Brothers Joshua and Jonathan Luna present what is certain to be many a comics fan’s closest contact with girls in…well, Girls, their latest series from Image. The covers of the first two issues would suggest that “Topless Dancing” might be added to the front end of the title (or perhaps “Gone Wild” attached to the back), but the interiors suggest a sci-fi story masquerading as small-town character study.

Ethan is an aimless young store clerk with girl problems. Namely, nothing packing a set of ovaries is interested in him. The Luna brothers not-so-subtly note this in the books opening scene in which our man alternately chats with and beats off to a magazine photo. Later he is shot down by a busty store patron, then teased by a bar bunny. His luck takes a turn for the surreal when a beautiful naked woman quite literally falls into his arms on an abandoned highway, but trouble is following close behind her. A gun-toting redneck and his slack-jawed boy are hot on the nameless lady’s trail. Even worse, the moniker-less mademoiselle may not be of this world.

Jonathan’s art is crisp but unremarkable. He’s an exceptional colorist and a solid storyteller whose work looks more influenced by cinema than any particular comic artist. The book reads like a highly detailed film storyboard than a comic book. Girls doesn’t look like a lot of mainstream comics, which is nice, but looking like a lot of mainstream movies isn’t much better. He moves the action along well enough but stumbles over talking head sequences which are largely flat and uninspired. His art looks like Rob G. pencils finished by Josh Middleton, which is in no way a complaint, but he can’t sustain the kind of raw kineticism Rob G. brings to a book.

The Rob G. comparison is strangely apropos as Girls, in its better moments, is reminiscent of Teenagers from Mars.

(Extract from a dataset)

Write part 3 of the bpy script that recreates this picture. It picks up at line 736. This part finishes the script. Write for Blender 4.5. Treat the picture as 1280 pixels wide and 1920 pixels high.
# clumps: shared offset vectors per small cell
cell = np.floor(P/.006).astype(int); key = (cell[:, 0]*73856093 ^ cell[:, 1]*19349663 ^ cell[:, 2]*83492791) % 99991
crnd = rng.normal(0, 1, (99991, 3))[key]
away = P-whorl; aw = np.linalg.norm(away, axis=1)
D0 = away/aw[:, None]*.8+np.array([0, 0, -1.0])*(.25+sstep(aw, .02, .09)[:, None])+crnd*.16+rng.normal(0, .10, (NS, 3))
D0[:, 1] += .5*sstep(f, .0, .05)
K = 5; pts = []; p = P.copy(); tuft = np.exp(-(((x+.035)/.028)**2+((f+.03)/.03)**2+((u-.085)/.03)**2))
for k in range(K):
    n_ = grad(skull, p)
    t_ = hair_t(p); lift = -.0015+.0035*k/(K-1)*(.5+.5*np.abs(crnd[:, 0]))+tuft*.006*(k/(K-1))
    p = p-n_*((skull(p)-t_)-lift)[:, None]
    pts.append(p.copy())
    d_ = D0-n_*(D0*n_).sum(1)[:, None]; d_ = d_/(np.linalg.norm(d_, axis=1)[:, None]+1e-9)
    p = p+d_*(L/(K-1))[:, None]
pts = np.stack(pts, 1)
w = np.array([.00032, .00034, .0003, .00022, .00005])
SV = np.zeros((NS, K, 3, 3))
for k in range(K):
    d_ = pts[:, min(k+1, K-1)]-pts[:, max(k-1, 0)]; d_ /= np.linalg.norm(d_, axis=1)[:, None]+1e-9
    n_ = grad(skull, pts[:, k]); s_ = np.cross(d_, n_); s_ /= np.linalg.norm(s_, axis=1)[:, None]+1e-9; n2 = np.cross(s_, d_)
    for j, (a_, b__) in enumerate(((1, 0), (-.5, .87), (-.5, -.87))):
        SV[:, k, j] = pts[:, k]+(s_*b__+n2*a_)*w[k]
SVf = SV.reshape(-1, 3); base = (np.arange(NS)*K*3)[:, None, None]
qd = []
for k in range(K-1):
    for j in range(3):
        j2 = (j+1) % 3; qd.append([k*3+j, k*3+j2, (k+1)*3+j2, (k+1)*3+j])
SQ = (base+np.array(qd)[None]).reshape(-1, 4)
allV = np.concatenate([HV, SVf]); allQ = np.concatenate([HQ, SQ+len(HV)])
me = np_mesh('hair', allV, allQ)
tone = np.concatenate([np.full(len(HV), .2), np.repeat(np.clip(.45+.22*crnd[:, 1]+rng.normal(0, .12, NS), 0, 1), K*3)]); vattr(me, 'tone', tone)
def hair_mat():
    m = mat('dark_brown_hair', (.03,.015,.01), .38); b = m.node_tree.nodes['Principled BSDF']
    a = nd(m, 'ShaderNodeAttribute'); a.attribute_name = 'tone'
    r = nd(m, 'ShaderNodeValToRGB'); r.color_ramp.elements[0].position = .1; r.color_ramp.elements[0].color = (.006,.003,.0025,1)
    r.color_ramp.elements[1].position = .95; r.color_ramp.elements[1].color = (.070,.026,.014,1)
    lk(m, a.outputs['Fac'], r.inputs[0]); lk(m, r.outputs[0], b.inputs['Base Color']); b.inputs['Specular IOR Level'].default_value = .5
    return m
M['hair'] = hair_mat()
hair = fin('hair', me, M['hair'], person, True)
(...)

The two page scene that opens the second issue—almost certainly the best two pages of the book and without a doubt the most convincing—is similarly adept at capturing the small town malaise of dropouts and outcasts. The born again father preaching to a roomful of angsty, restless kids smoking pot and thumbing through magazines is vivid and real in a way the rest of the book would like to be but too often is not. For every intriguing exchange between the characters there is a clunky and self-consciously scripted scene like the borderline torturous supermarket encounter in the opening pages. Scripter Joshua imagines a scenario too convenient—beautiful girl, ostentatious double entendres followed by inexplicable character shift—to be anything other than faux character establishment masquerading as quirky slice-of-life twice-baked and too clever by more than half.

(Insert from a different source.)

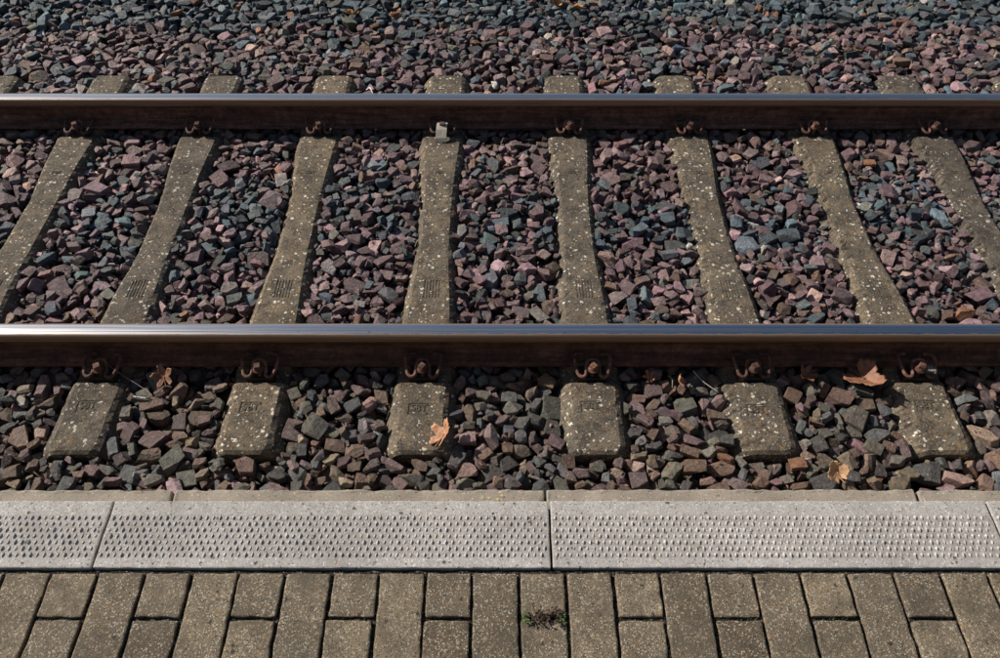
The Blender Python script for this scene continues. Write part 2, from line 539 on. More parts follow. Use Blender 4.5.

It’s hard to imagine an actual living, breathing girl becoming overly interested in Girls. If the disingenuously lascivious covers don’t turn on the twelve already-alienated mainstream American comics readers sporting double-X chromosomes, the fact that every female character in the book is established only in relation to the male characters probably will. The cute girl in the supermarket is the one who flirts with Ethan; the cock-tease bar slut is the pretty girl who won’t sleep with him; the redhead in the dress is some combination of Ethan’s ex-girlfriend and the local lawman’s current one (he assures us of this when he notes that he is “eating her pie”). For a series that spends much of its time casting Our Hero as a sensitive but lonely young man who is ostensibly respectful (albeit afraid) of the ladies, the book certainly seems to cast every woman within its pages as a Madonna or a whore. Every woman, at least, except for our wandering naked mystery lady who is neither a slut nor a saint; she’s an alien, of course, and she fucks Ethan as soon as she meets him. (But only so she can reproduce – you know how it is with those silly broads, eh?)

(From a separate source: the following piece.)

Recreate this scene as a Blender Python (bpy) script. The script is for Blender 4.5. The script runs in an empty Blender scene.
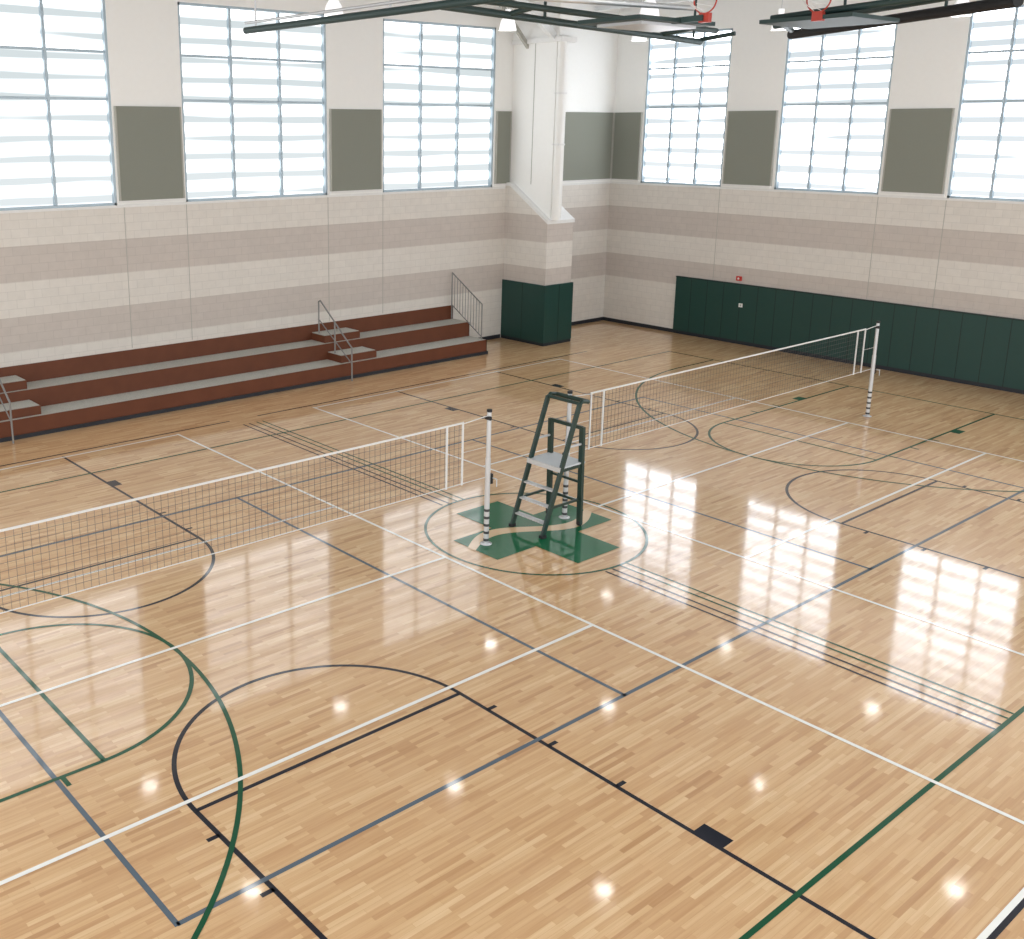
import bpy, bmesh, math, random
from mathutils import Vector, Matrix
random.seed(4)
scn=bpy.context.scene
scn.view_settings.view_transform='Standard'

# ------------------------------------------------------------------ materials
def srgb(r,g,b):
    f=lambda c:(c/255/12.92) if c/255<=0.04045 else ((c/255+0.055)/1.055)**2.4
    return (f(r),f(g),f(b),1)
def mat(name,col,rough=0.5,metal=0.0,spec=0.5,em=None,es=0,noise=0.06,nscale=8.0,bump=0.0,coat=0.0):
    m=bpy.data.materials.new(name); m.use_nodes=True
    nt=m.node_tree; b=nt.nodes['Principled BSDF']
    b.inputs['Roughness'].default_value=rough; b.inputs['Metallic'].default_value=metal
    b.inputs['Specular IOR Level'].default_value=spec
    if coat:
        b.inputs['Coat Weight'].default_value=coat; b.inputs['Coat Roughness'].default_value=0.06; b.inputs['Coat IOR'].default_value=1.42
    g=nt.nodes.new('ShaderNodeNewGeometry')
    n=nt.nodes.new('ShaderNodeTexNoise'); n.inputs['Scale'].default_value=nscale; n.inputs['Detail'].default_value=4
    nt.links.new(g.outputs['Position'],n.inputs['Vector'])
    mx=nt.nodes.new('ShaderNodeMix'); mx.data_type='RGBA'
    mx.inputs[6].default_value=tuple(c*(1-noise) for c in col[:3])+(1,)
    mx.inputs[7].default_value=tuple(min(1,c*(1+noise)) for c in col[:3])+(1,)
    nt.links.new(n.outputs['Fac'],mx.inputs[0]); nt.links.new(mx.outputs[2],b.inputs['Base Color'])
    if bump:
        bp=nt.nodes.new('ShaderNodeBump'); bp.inputs['Strength'].default_value=bump; bp.inputs['Distance'].default_value=0.01
        nt.links.new(n.outputs['Fac'],bp.inputs['Height']); nt.links.new(bp.outputs[0],b.inputs['Normal'])
    if em: b.inputs['Emission Color'].default_value=em; b.inputs['Emission Strength'].default_value=es
    return m
FR=0.4
M={}
M['white_line']=mat('paint_white',srgb(240,240,235),FR,coat=1)
M['black_line']=mat('paint_black',srgb(22,24,36),FR,spec=0.1,coat=1)
M['grey_line']=mat('paint_slate',srgb(86,100,112),FR,spec=0.1,coat=1)
M['green_line']=mat('paint_green',srgb(0,76,46),FR,spec=0.1,coat=1)
M['logo_green']=mat('logo_green',srgb(0,96,58),FR,spec=0.1,coat=0.8)
M['logo_wood']=mat('logo_wood',srgb(216,184,142),FR,coat=1)
M['pad']=mat('vinyl_green',srgb(18,60,54),0.45)
M['padseam']=mat('vinyl_seam',srgb(10,36,33),0.6)
M['steel']=mat('steel_tube',srgb(205,207,209),0.35,0.4)
M['rail']=mat('rail_grey',srgb(140,140,138),0.4,0.5)
M['standgreen']=mat('stand_green',srgb(16,48,40),0.35)
M['plate']=mat('platform_grey',srgb(200,206,210),0.5)
M['net']=mat('net_cord',srgb(80,80,80),0.8)
M['tape']=mat('net_tape',srgb(218,218,216),0.7)
M['rubber']=mat('rubber_black',srgb(28,28,30),0.7)
M['postband']=mat('post_band',srgb(62,64,66),0.6)
M['wood_red']=mat('bleacher_wood',srgb(104,60,40),0.5,noise=0.2,nscale=3,spec=0.3)
M['carpet']=mat('tread_speckle',srgb(182,182,174),0.9,noise=0.45,nscale=40)
M['dark']=mat('baseboard_dark',srgb(30,34,42),0.5)
M['frame']=mat('aluminium_frame',srgb(168,184,194),0.4,0.2)
M['trim']=mat('trim_white',srgb(228,228,226),0.6)
M['wallwhite']=mat('painted_wall',srgb(240,240,237),0.7,noise=0.02)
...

Maybe not literally. The Luna brothers are playing coy with what appears to be the central plot of the book. Is she an alien, a clone, or something more sinister? Two issues in and the story remains nearly as opaque as ever. The final page of the second chapter is eye-catching and rather beautifully rendered by Jonathan. It’s enough to maintain interest going into the third issue, but if the brothers Luna don’t reveal a couple of their cards soon, the temptation to fold before the game is over may prove overwhelming.